Write out every line of the material exactly as it appears.

◇ ◇ ◇ ◇ ◇

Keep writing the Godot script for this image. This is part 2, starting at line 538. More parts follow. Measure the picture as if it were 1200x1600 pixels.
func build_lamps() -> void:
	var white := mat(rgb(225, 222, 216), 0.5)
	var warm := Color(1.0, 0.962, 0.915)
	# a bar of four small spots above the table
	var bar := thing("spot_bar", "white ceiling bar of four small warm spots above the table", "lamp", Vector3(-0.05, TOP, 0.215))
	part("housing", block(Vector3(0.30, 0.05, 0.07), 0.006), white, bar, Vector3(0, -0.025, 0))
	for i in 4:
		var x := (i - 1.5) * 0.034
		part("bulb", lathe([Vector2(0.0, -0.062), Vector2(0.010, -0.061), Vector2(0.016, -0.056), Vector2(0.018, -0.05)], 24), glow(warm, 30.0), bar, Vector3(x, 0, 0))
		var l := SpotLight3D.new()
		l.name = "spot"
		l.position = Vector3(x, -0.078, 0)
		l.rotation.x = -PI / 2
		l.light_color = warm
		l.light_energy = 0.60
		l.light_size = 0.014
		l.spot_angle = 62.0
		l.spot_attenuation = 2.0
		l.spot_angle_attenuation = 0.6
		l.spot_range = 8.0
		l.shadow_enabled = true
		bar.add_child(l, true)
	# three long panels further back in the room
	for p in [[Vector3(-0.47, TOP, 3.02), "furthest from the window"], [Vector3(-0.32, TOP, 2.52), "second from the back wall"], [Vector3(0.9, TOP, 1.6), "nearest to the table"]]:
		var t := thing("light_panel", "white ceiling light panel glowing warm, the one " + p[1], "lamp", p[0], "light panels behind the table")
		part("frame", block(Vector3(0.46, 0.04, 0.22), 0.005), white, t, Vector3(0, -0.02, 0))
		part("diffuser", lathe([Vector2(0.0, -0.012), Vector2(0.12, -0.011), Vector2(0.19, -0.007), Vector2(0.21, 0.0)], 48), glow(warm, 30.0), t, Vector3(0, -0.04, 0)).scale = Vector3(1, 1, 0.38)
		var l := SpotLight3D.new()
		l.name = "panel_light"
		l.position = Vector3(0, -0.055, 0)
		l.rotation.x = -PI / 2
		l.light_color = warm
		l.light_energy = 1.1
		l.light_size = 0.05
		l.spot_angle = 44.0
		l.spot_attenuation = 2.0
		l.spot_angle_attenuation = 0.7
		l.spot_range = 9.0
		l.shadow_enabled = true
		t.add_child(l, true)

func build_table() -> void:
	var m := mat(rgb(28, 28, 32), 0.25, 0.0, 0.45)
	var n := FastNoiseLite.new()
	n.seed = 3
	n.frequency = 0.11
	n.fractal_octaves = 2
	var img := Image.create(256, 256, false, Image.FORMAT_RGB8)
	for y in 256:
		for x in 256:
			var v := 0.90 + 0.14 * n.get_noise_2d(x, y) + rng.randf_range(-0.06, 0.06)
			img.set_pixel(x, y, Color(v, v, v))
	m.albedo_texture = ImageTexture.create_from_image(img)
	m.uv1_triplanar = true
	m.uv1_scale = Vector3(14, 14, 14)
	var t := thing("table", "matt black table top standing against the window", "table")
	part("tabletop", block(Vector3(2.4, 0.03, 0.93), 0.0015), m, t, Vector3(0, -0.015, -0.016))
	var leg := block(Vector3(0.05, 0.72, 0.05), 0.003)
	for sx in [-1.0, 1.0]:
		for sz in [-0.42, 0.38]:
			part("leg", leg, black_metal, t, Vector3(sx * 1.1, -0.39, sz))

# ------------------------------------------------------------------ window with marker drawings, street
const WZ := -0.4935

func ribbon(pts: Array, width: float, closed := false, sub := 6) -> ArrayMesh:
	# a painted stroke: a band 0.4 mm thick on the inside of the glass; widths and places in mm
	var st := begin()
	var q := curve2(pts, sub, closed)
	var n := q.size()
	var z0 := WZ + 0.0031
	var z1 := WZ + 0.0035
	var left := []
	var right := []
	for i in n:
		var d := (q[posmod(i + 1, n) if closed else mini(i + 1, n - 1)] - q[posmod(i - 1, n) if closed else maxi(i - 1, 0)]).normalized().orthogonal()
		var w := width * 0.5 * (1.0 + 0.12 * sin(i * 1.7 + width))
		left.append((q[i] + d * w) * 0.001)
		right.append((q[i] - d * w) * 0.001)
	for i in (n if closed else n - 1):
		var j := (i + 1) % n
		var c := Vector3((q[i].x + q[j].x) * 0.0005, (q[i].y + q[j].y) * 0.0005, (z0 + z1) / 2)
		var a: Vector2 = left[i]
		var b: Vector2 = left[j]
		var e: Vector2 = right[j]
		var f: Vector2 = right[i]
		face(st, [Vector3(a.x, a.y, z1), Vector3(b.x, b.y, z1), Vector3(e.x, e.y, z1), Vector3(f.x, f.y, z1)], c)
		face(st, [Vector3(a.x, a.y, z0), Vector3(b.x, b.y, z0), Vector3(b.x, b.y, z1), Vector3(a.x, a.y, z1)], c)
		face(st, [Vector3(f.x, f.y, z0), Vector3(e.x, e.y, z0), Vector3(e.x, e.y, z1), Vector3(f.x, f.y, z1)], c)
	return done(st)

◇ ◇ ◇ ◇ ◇

Exercise output:
Keep writing the Godot script for this image. This is part 2, starting at line 538. More parts follow. Measure the picture as if it were 1200x1600 pixels.
func build_lamps() -> void:
	var white := mat(rgb(225, 222, 216), 0.5)
	var warm := Color(1.0, 0.962, 0.915)
	# a bar of four small spots above the table
	var bar := thing("spot_bar", "white ceiling bar of four small warm spots above the table", "lamp", Vector3(-0.05, TOP, 0.215))
	part("housing", block(Vector3(0.30, 0.05, 0.07), 0.006), white, bar, Vector3(0, -0.025, 0))
	for i in 4:
		var x := (i - 1.5) * 0.034
		part("bulb", lathe([Vector2(0.0, -0.062), Vector2(0.010, -0.061), Vector2(0.016, -0.056), Vector2(0.018, -0.05)], 24), glow(warm, 30.0), bar, Vector3(x, 0, 0))
		var l := SpotLight3D.new()
		l.name = "spot"
		l.position = Vector3(x, -0.078, 0)
		l.rotation.x = -PI / 2
		l.light_color = warm
		l.light_energy = 0.60
		l.light_size = 0.014
		l.spot_angle = 62.0
		l.spot_attenuation = 2.0
		l.spot_angle_attenuation = 0.6
		l.spot_range = 8.0
		l.shadow_enabled = true
		bar.add_child(l, true)
	# three long panels further back in the room
	for p in [[Vector3(-0.47, TOP, 3.02), "furthest from the window"], [Vector3(-0.32, TOP, 2.52), "second from the back wall"], [Vector3(0.9, TOP, 1.6), "nearest to the table"]]:
		var t := thing("light_panel", "white ceiling light panel glowing warm, the one " + p[1], "lamp", p[0], "light panels behind the table")
		part("frame", block(Vector3(0.46, 0.04, 0.22), 0.005), white, t, Vector3(0, -0.02, 0))
		part("diffuser", lathe([Vector2(0.0, -0.012), Vector2(0.12, -0.011), Vector2(0.19, -0.007), Vector2(0.21, 0.0)], 48), glow(warm, 30.0), t, Vector3(0, -0.04, 0)).scale = Vector3(1, 1, 0.38)
		var l := SpotLight3D.new()
		l.name = "panel_light"
		l.position = Vector3(0, -0.055, 0)
		l.rotation.x = -PI / 2
		l.light_color = warm
		l.light_energy = 1.1
		l.light_size = 0.05
		l.spot_angle = 44.0
		l.spot_attenuation = 2.0
		l.spot_angle_attenuation = 0.7
		l.spot_range = 9.0
		l.shadow_enabled = true
		t.add_child(l, true)

func build_table() -> void:
	var m := mat(rgb(28, 28, 32), 0.25, 0.0, 0.45)
	var n := FastNoiseLite.new()
	n.seed = 3
	n.frequency = 0.11
	n.fractal_octaves = 2
	var img := Image.create(256, 256, false, Image.FORMAT_RGB8)
	for y in 256:
		for x in 256:
			var v := 0.90 + 0.14 * n.get_noise_2d(x, y) + rng.randf_range(-0.06, 0.06)
			img.set_pixel(x, y, Color(v, v, v))
	m.albedo_texture = ImageTexture.create_from_image(img)
	m.uv1_triplanar = true
	m.uv1_scale = Vector3(14, 14, 14)
	var t := thing("table", "matt black table top standing against the window", "table")
	part("tabletop", block(Vector3(2.4, 0.03, 0.93), 0.0015), m, t, Vector3(0, -0.015, -0.016))
	var leg := block(Vector3(0.05, 0.72, 0.05), 0.003)
	for sx in [-1.0, 1.0]:
		for sz in [-0.42, 0.38]:
			part("leg", leg, black_metal, t, Vector3(sx * 1.1, -0.39, sz))

# ------------------------------------------------------------------ window with marker drawings, street
const WZ := -0.4935

func ribbon(pts: Array, width: float, closed := false, sub := 6) -> ArrayMesh:
	# a painted stroke: a band 0.4 mm thick on the inside of the glass; widths and places in mm
	var st := begin()
	var q := curve2(pts, sub, closed)
	var n := q.size()
	var z0 := WZ + 0.0031
	var z1 := WZ + 0.0035
	var left := []
	var right := []
	for i in n:
		var d := (q[posmod(i + 1, n) if closed else mini(i + 1, n - 1)] - q[posmod(i - 1, n) if closed else maxi(i - 1, 0)]).normalized().orthogonal()
		var w := width * 0.5 * (1.0 + 0.12 * sin(i * 1.7 + width))
		left.append((q[i] + d * w) * 0.001)
		right.append((q[i] - d * w) * 0.001)
	for i in (n if closed else n - 1):
		var j := (i + 1) % n
		var c := Vector3((q[i].x + q[j].x) * 0.0005, (q[i].y + q[j].y) * 0.0005, (z0 + z1) / 2)
		var a: Vector2 = left[i]
		var b: Vector2 = left[j]
		var e: Vector2 = right[j]
		var f: Vector2 = right[i]
		face(st, [Vector3(a.x, a.y, z1), Vector3(b.x, b.y, z1), Vector3(e.x, e.y, z1), Vector3(f.x, f.y, z1)], c)
		face(st, [Vector3(a.x, a.y, z0), Vector3(b.x, b.y, z0), Vector3(b.x, b.y, z1), Vector3(a.x, a.y, z1)], c)
		face(st, [Vector3(f.x, f.y, z0), Vector3(e.x, e.y, z0), Vector3(e.x, e.y, z1), Vector3(f.x, f.y, z1)], c)
	return done(st)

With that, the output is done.